-- START --

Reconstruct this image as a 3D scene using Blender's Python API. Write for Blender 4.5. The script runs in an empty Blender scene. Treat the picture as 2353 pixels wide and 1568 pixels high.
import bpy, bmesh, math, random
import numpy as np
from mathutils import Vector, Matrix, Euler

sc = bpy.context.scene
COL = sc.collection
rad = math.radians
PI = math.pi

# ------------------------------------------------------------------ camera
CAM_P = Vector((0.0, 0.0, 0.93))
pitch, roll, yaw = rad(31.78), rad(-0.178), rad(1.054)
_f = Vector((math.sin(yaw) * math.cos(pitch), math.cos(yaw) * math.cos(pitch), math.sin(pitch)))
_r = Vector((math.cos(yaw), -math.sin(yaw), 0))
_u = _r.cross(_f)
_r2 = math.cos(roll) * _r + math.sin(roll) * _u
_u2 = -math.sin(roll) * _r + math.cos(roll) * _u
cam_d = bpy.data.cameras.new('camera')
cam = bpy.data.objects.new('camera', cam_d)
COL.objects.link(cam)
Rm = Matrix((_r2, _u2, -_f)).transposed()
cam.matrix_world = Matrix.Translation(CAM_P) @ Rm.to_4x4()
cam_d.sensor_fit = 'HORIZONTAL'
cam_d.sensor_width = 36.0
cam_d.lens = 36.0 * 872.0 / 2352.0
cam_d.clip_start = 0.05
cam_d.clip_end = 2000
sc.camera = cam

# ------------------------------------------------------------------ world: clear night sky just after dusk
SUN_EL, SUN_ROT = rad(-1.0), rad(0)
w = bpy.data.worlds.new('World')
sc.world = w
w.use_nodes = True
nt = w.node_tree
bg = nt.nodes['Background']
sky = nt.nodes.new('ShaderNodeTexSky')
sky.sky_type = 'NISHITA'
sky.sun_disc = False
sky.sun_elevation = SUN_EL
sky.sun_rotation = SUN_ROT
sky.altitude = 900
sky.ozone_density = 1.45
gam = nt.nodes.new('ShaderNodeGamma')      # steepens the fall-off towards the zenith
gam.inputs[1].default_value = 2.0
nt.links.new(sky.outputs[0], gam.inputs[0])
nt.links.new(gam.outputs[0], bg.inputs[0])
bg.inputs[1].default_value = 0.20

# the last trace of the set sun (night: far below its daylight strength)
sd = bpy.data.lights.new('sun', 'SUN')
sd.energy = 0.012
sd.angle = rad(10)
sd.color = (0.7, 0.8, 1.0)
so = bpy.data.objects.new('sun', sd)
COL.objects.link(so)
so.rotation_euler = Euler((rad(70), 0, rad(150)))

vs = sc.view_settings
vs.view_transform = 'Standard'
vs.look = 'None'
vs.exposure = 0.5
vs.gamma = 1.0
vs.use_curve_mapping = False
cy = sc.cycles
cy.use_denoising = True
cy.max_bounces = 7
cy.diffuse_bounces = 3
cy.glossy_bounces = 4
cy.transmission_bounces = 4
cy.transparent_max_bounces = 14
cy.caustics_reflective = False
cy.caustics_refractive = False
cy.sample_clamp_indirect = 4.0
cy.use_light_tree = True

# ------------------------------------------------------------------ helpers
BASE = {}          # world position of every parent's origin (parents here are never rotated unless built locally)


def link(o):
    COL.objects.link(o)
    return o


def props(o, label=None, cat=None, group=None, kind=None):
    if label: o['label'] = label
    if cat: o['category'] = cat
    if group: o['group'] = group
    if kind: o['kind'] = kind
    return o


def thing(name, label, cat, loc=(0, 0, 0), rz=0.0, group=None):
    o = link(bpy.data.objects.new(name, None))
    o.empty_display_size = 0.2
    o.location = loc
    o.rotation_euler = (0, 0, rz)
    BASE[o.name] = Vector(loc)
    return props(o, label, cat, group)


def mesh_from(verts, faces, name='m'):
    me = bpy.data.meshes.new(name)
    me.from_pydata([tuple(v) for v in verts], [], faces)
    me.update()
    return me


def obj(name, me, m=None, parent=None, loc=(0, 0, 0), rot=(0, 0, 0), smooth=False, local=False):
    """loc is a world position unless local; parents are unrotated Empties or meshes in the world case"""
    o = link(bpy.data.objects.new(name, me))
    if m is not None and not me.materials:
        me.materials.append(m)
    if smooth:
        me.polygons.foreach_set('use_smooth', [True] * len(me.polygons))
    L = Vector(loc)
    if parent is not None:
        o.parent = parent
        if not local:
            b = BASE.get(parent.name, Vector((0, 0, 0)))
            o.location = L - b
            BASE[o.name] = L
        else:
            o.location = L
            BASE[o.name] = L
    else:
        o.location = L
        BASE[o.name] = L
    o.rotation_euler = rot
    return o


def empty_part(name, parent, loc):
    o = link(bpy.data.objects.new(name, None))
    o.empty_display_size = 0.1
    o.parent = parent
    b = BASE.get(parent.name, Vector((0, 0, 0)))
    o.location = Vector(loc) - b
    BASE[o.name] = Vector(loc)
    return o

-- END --

- **Your objective**
Search the data above for the string "scene" and return every line that has it.

- **Worked answer**
Reconstruct this image as a 3D scene using Blender's Python API. Write for Blender 4.5. The script runs in an empty Blender scene. Treat the picture as 2353 pixels wide and 1568 pixels high.
sc = bpy.context.scene